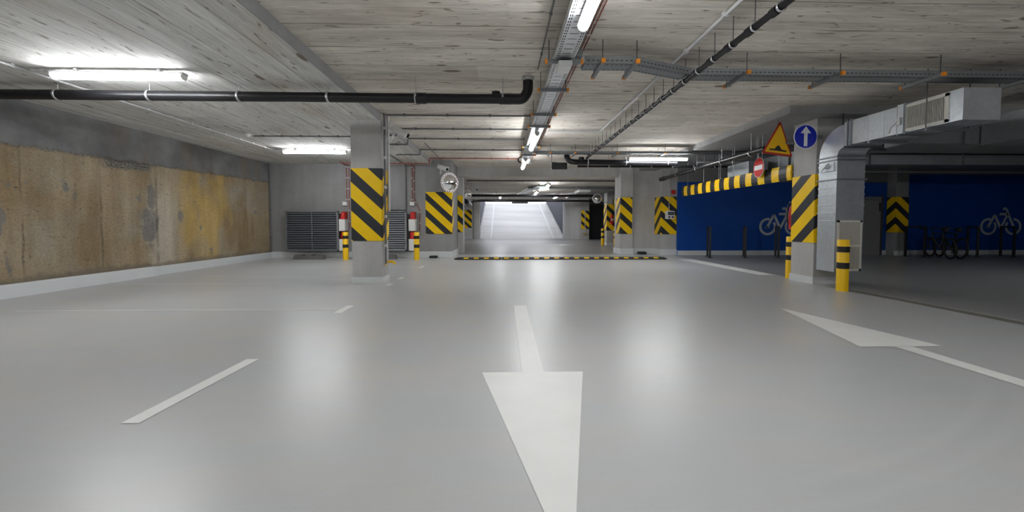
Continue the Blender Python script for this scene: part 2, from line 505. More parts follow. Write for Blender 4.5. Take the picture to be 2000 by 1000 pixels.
struct('wall_ramp_left', wf, M['conc_p'])
# right block with two bays
rb = MB(); rb.box(4.30, 4.75, 14.0, 14.75, 0, ZR)
rb.box(4.75, 5.62, 14.15, 14.75, 0, ZR)
struct('wall_right_block', rb, M['conc'], bevel=.008)
sbox('column', M['conc'], 5.60, 6.16, 13.55, 14.75, 0, ZR, bevel=.01)
sbox('wall_blue', M['blue'], 6.16, 22, YBLUE+.03, 14.4, 0, ZL)
sbox('column', M['conc_d'], 13.64, 14.09, 13.15, YBLUE+.03, 0, ZL, bevel=.01)
# main columns
colA = sbox('column', M['conc'], -2.80, -2.24, 7.34, 7.74, 0, ZR-.0, bevel=.008)
colB = sbox('column', M['conc'], 5.74, 6.30, 7.0, 7.56, 0, ZL, bevel=.008)
colC = sbox('column', M['conc'], 5.33, 5.85, 19.6, 20.2, 0, ZF, bevel=.008)
# far right: curved wall by the ramp, pillar, dark doorway
cw = []
for i in range(13):
    t = i/12*PI/2
    cw.append((5.45-.95*math.cos(t), 28.0-.95*math.sin(t)))
out = MB()
pin = [(4.5, 28.6)]+cw; n = len(pin)
vs = [(x, y, 0) for x, y in pin]+[(x, y, ZF) for x, y in pin]
out.add(vs, [(i, i+1, n+i+1, n+i) for i in range(n-1)], 0, True)
out.box(5.45, 5.6, 27.0, 28.6, 0, ZF)
struct('wall_ramp_right', out, M['conc_p'])
sbox('column', M['conc'], 5.42, 5.97, 26.45, 27.05, 0, ZF, bevel=.01)
sbox('wall_far_right', M['conc_d'], 5.6, 22, 27.05, 27.4, 0, ZF)
sbox('door_2', M['void'], 5.98, 7.6, 26.9, 27.04, 0, 2.35)
sbox('trim_1', M['dgrey'], 5.97, 7.7, 26.85, 27.05, 2.35, 2.5)
sbox('wall_right_far', M['conc_d'], 8.6, 9.0, 14.4, 27.1, 0, ZF)
# ramp up to daylight
RY0, RY1, RZ1 = 28.4, 39.7, 3.10
XR0, XR1 = -1.70, 4.55
rp = MB()
prof = []
for i in range(17):
    t = i/16
    prof.append((RY0+(RY1-RY0)*t, RZ1*t))
vs = []
for y, z in prof: vs += [(XR0, y, z), (XR1, y, z)]
rp.add(vs, [(2*i, 2*i+1, 2*i+3, 2*i+2) for i in range(16)], 0, True)
ramp = struct('floor_ramp', rp, M['ramp'])
for x, lab in ((-.78, 'left'), (3.80, 'right')):
    k = MB()
    k.add([(x-.07, RY0, .012), (x+.07, RY0, .012), (x-.07, RY1, RZ1+.012), (x+.07, RY1, RZ1+.012)], [(0, 1, 3, 2)])
    k.build('kerb_line', M['white_line'], ramp)
for x0, x1 in ((XR0, XR0+.1), (XR1-.1, XR1)):
    k = MB()
    k.add([(x0, RY0, 0), (x1, RY0, 0), (x0, RY1, RZ1), (x1, RY1, RZ1), (x0, RY0, .12), (x1, RY0, .12), (x0, RY1, RZ1+.12), (x1, RY1, RZ1+.12)],
          [(4, 5, 7, 6), (0, 4, 6, 2), (1, 3, 7, 5), (0, 1, 5, 4), (2, 6, 7, 3)])
    k.build('kerb', M['conc_p'], ramp)
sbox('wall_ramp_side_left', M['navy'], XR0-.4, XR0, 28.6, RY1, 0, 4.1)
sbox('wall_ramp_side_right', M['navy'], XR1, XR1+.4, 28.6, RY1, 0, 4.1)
sbox('ground', M['conc_p'], -40, 40, RY1, 90, RZ1-.3, RZ1)
lt = MB(); lt.box(-2.5, 5.5, 28.2, 28.6, 2.70, ZF)
lt.box(.75, 1.9, 28.25, 28.55, 2.56, 2.70)
struct('beam', lt, M['conc_d'])

# skirtings
def skirt(name, x0, x1, y0, y1, h=.2):
    return sbox(name, M['skirt'], x0, x1, y0, y1, 0, h, bevel=.006)
k = MB(); k.box(XL, XL+.03, 8.5, YB, 0, .19)
k.add([(XL, -9, 0), (XL+.16, -9, 0), (XL+.05, -9, .2), (XL, -9, .2), (XL, 8.5, 0), (XL+.10, 8.5, 0), (XL+.05, 8.5, .2), (XL, 8.5, .2)],
      [(0, 1, 2, 3), (7, 6, 5, 4), (1, 5, 6, 2), (2, 6, 7, 3)])
struct('baseboard_left', k, M['skirt'])
skirt('baseboard_back_left', XL+.03, -1.60, YB-.03, YB)
skirt('baseboard_back_side', -1.63, -1.60, YB, 14.43)
skirt('baseboard_blue', 6.16, 21.5, YBLUE, YBLUE+.03, .16)
k = MB(); k.box(4.27, 4.78, 13.97, 14.0, 0, .2); k.box(4.27, 4.30, 14.0, 14.78, 0, .2); k.box(4.78, 5.57, 14.12, 14.15, 0, .2)
k.box(5.57, 6.19, 13.52, 13.55, 0, .2); k.box(5.57, 5.60, 13.55, 14.12, 0, .2)
struct('baseboard_right_block', k, M['skirt'])
def colskirt(c, x0, x1, y0, y1, h=.12, t=.015):
    k = MB(); k.box(x0-t, x1+t, y0-t, y0, 0, h); k.box(x0-t, x1+t, y1, y1+t, 0, h)
    k.box(x0-t, x0, y0, y1, 0, h); k.box(x1, x1+t, y0, y1, 0, h)
    return k.build('baseboard', M['skirt'], c)
colskirt(colA, -2.80, -2.24, 7.34, 7.74, .11)
colskirt(colB, 5.74, 6.30, 7.0, 7.56, .13)
colskirt(colC, 5.33, 5.85, 19.6, 20.2, .12)
skirt('baseboard_far_left', -2.77, -2.1, 27.97, 28.0, .18)
skirt('baseboard_bicycle_column', 13.62, 14.11, 13.12, 13.15, .16)

# floor paint (parts of the floor)
def paint(name, polys, label, m='white_line', z=.003):
    k = MB()
    for p in polys: k.add([(x, y, z) for x, y in p], [tuple(range(len(p)))])
    o = k.build(name, M[m], floor); o['label'] = label; return o
paint('arrow_marking', [[(.165, 5.25), (.150, 2.88), (.315, 2.88), (.33, 5.25)], [(-.15, 2.88), (.225, 1.18), (.61, 2.88)]], 'white arrow painted on the floor pointing toward the viewer')
paint('arrow_marking', [[(3.58, -1.2), (3.74, -1.2), (3.72, 3.39), (3.56, 3.39)], [(3.24, 3.40), (4.01, 3.40), (3.67, 5.02)]], 'white arrow painted on the floor pointing away past the yellow bollard')
paint('bay_line', [[(-2.13, 2.19), (-2.03, 2.19), (-2.00, 3.22), (-2.10, 3.22)]], 'white dash painted on the open floor at lower left')
paint('bay_line', [[(-2.10, 4.86), (-2.0, 4.86), (-2.0, 5.31), (-2.10, 5.31)], [(-6.2, 5.07), (-2.1, 5.07), (-2.1, 5.10), (-6.2, 5.10)]], 'white T shaped bay line in front of the striped column')
paint('bay_line', [[(-2.10, 7.0), (-2.0, 7.0), (-2.0, 7.22), (-2.10, 7.22)], [(-7.0, 7.29), (-2.85, 7.22), (-2.85, 7.25), (-7.0, 7.32)]], 'white T shaped bay line at the foot of the striped column')
paint('bay_line', [[(-2.10, 7.8), (-2.0, 7.8), (-2.0, 8.08), (-2.10, 8.08)], [(-6.2, 8.3), (-2.9, 8.1), (-2.9, 8.13), (-6.2, 8.33)]], 'white bay line just behind the striped column')
paint('bay_line', [[(-2.10, 9.75), (-2.0, 9.75), (-2.0, 10.2), (-2.10, 10.2)], [(-6.2, 9.96), (-2.1, 9.96), (-2.1, 9.99), (-6.2, 9.99)]], 'white T shaped bay line before the grey back wall')
paint('arrow_marking', [[(1.2, 20.0), (1.2, 20.2), (3.0, 20.2), (3.0, 20.0)], [(3.0, 19.7), (3.9, 20.1), (3.0, 20.5)]], 'faint white arrow painted on the floor before the ramp')
paint('bay_line', [[(5.55, 8.2), (5.93, 8.2), (5.93, 11.9), (5.45, 11.9)]], 'pale painted edge strip beside the bicycle bay')

# bicycle symbols painted on the blue wall
wall_blue = bpy.data.objects['wall_blue']
def bike_symbol(cx, label):
    k = MB(); s = .0176*1.0
    Tm = TR(cx, YBLUE+.028, 0)
    def stroke(pts, w=.085):
        for (x0, z0), (x1, z1) in zip(pts[:-1], pts[1:]):
            d = Vector((x1-x0, z1-z0)); L = d.length; d.normalize(); nn = Vector((-d.y, d.x))*w/2
            e = d*0.0
            q = [(x0-e.x+nn.x, z0-e.y+nn.y), (x0-e.x-nn.x, z0-e.y-nn.y), (x1+e.x-nn.x, z1+e.y-nn.y), (x1+e.x+nn.x, z1+e.y+nn.y)]
            k.prism(q[::-1], -.003, 0, Tm)
    def arc(x, z, R, a0, a1, w=.085):
        n = 22; p = [(x+R*math.cos(a0+(a1-a0)*i/n), z+R*math.sin(a0+(a1-a0)*i/n)) for i in range(n+1)]
        stroke(p, w)
    u = 1/4.55*.0176
    def P(x, y): return ((x-1265)*u, 1.0+(560-y)*u)
    xl, zl = P(1148, 560); xr, zr = P(1385, 560); R = .265
    arc(xl, zl, R, math.radians(75), math.radians(395))
    arc(xr, zr, R, math.radians(-215), math.radians(88))
    stroke([P(1140, 570), P(1205, 452), P(1265, 575), P(1328, 445)])
    stroke([P(1280, 397), P(1312, 393), P(1335, 450), P(1392, 568)])
    stroke([P(1250, 445), P(1332, 445)])
    stroke([P(1128, 566), P(1165, 566)], .06)
    o = k.build('bicycle_symbol', M['symbol'], wall_blue); o['label'] = label
bike_symbol(9.82, 'grey bicycle symbol painted on the blue wall, half behind the column')
bike_symbol(17.86, 'grey bicycle symbol painted on the blue wall above the racks')
# grey door in the blue wall
d = sbox('door_1', M['door'], 11.8, 13.4, YBLUE-.02, YBLUE+.03, 0, 2.06, bevel=.005)
MB().box(12.75, 13.3, YBLUE-.08, YBLUE-.02, 1.94, 2.0).build('door_closer', M['steel'], d)
MB().box(13.32, 13.38, YBLUE-.06, YBLUE-.02, 1.55, 1.85).build('hinge', M['dgrey'], d)
MB().box(13.4, 13.46, YBLUE-.04, YBLUE+.03, 0, 2.1).build('door_frame', M['dgrey'], d)

# ------------------------------------------------------------------ hazard panels
def hazard(label, faces, z0, z1, phase=0.0, cat='hazard panel', t=.014):
    """faces: (x0,y0,x1,y1,sign) seen from outside, left to right; s runs on continuously"""
    k = MB(); s = phase
    for x0, y0, x1, y1, sg in faces:
        a = Vector((x0, y0, 0)); d = Vector((x1, y1, 0))-a; L = d.length; d.normalize()
        nrm = Vector((d.y, -d.x, 0))
        vs = []
        for zz in (z0, z1):
            for n_ in (.001, t):
                for q in (0, L): vs.append(a+d*q+nrm*n_+Vector((0, 0, zz)))
        # 0..3 bottom: (in,0),(in,L),(out,0),(out,L) ; 4..7 top
        fc = [(2, 3, 7, 6), (0, 4, 5, 1), (0, 2, 6, 4), (1, 5, 7, 3), (4, 6, 7, 5), (0, 1, 3, 2)]
        def u(i):
            q = L if i % 2 else 0
            return (s+sg*q, z0 if i < 4 else z1)
        k.add(vs, fc, 0, False, [[u(i) for i in f] for f in fc])
        s += sg*L
    o = k.build('hazard_panel', M['hazard'])
    return tag(o, label, cat, 'yellow and black hazard panels')
hazard('black and yellow striped panel wrapped round the lone column in the left bays',
       [(-2.80, 7.34, -2.24, 7.34, 1), (-2.24, 7.34, -2.24, 7.74, -1)], .79, 2.14)
hazard('striped panel on the column beside the galvanised duct, stripes rising to the right',
       [(5.74, 7.56, 5.74, 7.0, -1), (5.74, 7.0, 5.98, 7.0, -1)], .76, 2.02, .35)
hazard('striped panel on the end of the grey wall below the round mirror',
       [(-2.47, YB, -1.63, YB, 1), (-1.63, YB, -1.63, YB+.35, -1)], .77, 2.13, .02)
hazard('narrow striped panel on the pillar just behind the mirror wall', [(-1.63, 14.46, -1.43, 14.46, 1)], .79, 2.14, .15)
hazard('small distant striped panel left of the ramp', [(-2.76, 28.0, -2.14, 28.0, 1)], .79, 2.08, .2)
hazard('striped panel on the grey block right of the aisle, before the card reader pillar',
       [(4.30, 14.5, 4.30, 14.0, -1), (4.30, 14.0, 4.72, 14.0, 1)], .73, 2.05, .0)
hazard('chevron striped panel behind the small card reader',
       [(5.60, 14.1, 5.60, 13.55, -1), (5.60, 13.55, 6.14, 13.55, 1)], .73, 2.05, .0)
hazard('chevron striped panel on the column beside the grey door in the bicycle bay',
       [(13.64, YBLUE, 13.64, 13.15, -1), (13.64, 13.15, 14.09, 13.15, 1)], .80, 2.03, .0)
hazard('small distant striped panel right of the ramp', [(5.42, 26.45, 5.97, 26.45, 1)], .72, 1.98, .3)
hazard('striped panel behind the fire extinguisher on the far aisle column',
       [(5.33, 20.2, 5.33, 19.6, -1), (5.33, 19.6, 5.85, 19.6, 1)], .75, 2.08, .1)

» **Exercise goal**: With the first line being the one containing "XR0, 28.6, RY1, 0, 4.1)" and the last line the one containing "struct('beam', lt, M['conc_d'])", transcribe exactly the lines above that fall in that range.

» **Response**:
sbox('wall_ramp_side_left', M['navy'], XR0-.4, XR0, 28.6, RY1, 0, 4.1)
sbox('wall_ramp_side_right', M['navy'], XR1, XR1+.4, 28.6, RY1, 0, 4.1)
sbox('ground', M['conc_p'], -40, 40, RY1, 90, RZ1-.3, RZ1)
lt = MB(); lt.box(-2.5, 5.5, 28.2, 28.6, 2.70, ZF)
lt.box(.75, 1.9, 28.25, 28.55, 2.56, 2.70)
struct('beam', lt, M['conc_d'])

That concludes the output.